The Freedom Holdings case refers to a lawsuit brought earlier this year by Freedom Holdings Inc. and other cigarette importers that weren't party to the 1998 settlement. That accord gives states a percentage of domestic sales in perpetuity to compensate them for the costs of smoking-related illnesses. The lawsuit alleges that the New York law to collect payments from companies outside the settlement violates the Sherman Antitrust Act.

Last Year
And last year, Altria Group Inc., parent of Philip Morris, said it might have to consider bankruptcy if it was required to post a bond of $12 billion, an amount that was later reduced.

``It's not like the coast is clear,'' says Hallacy.

It's not. Which is why what the municipal bond market is telling us is so puzzling. Here's the tobacco industry facing a future lined with lawsuits yet investors seem undaunted.

Consider the 6.375 percent bonds due in 2032 sold by the Badger Tobacco Asset Securitization Corp. in Wisconsin in 2002. The bonds are taxable in Wisconsin, federally tax-exempt. They were originally priced at 97.073 to yield 6.60 percent.

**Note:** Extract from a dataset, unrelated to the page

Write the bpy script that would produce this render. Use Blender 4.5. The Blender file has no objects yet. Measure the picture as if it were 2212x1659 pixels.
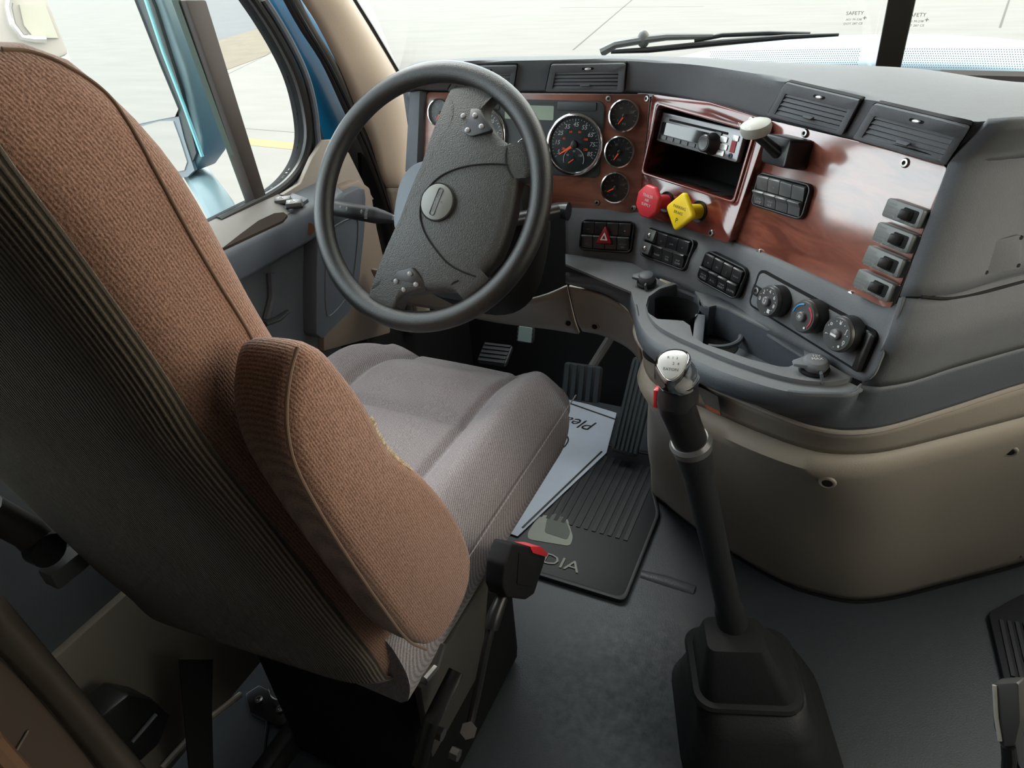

These bonds were sold when it was still possible to sell a ``pure'' tobacco bond, backed entirely by the settlement. States and municipalities last year found that they had to promise investors that they would make up any shortfall in tobacco revenue, in order to get these transactions done.

These Wisconsin bonds began 2003 trading at prices in the 90s to 101. In mid-January, if you wanted to buy them, they would cost anywhere from 98 to 100.75. If you wanted to sell them, dealers were paying about 95.25.

Blithe Spirits
Fair enough. On March 26, 2003, Standard & Poor's raised the possibility that Altria Group might have to consider bankruptcy as a result of the Illinois case. By early April, you could buy these Wisconsin bonds at prices of around 80 cents on the dollar, and sell them in the 70-cent range.

Altria didn't go broke. By the end of 2003, prices on the Wisconsin bonds, and most others, climbed back to the 90s. Last month, some investors were willing to pay 100 cents on the dollar for these bonds. It's as if bond buyers everywhere expect sweet reason to answer every piece of litigation, no matter how potentially ruinous.

States and municipalities, which have sold almost $20 billion in municipal bonds backed by the tobacco settlement, must think so, too. Unruffled, they will collect their annual payment from the settlement tomorrow.

The General Accounting Office, which every year reports on the payments, says they will receive $5.2 billion, down from $6.3 billion last year.

Using the Money
And how will they use that tobacco money? The GAO says that the states will use 54 percent of the payments to meet budget shortfalls in fiscal 2004, up from 36 percent in 2003. They spent 24 percent of the payments on health care last year, which will fall to 17 percent this year.

The GAO also expects states and municipalities to sell another $6.2 billion in tobacco bonds. It looks like there will be lots of demand for them.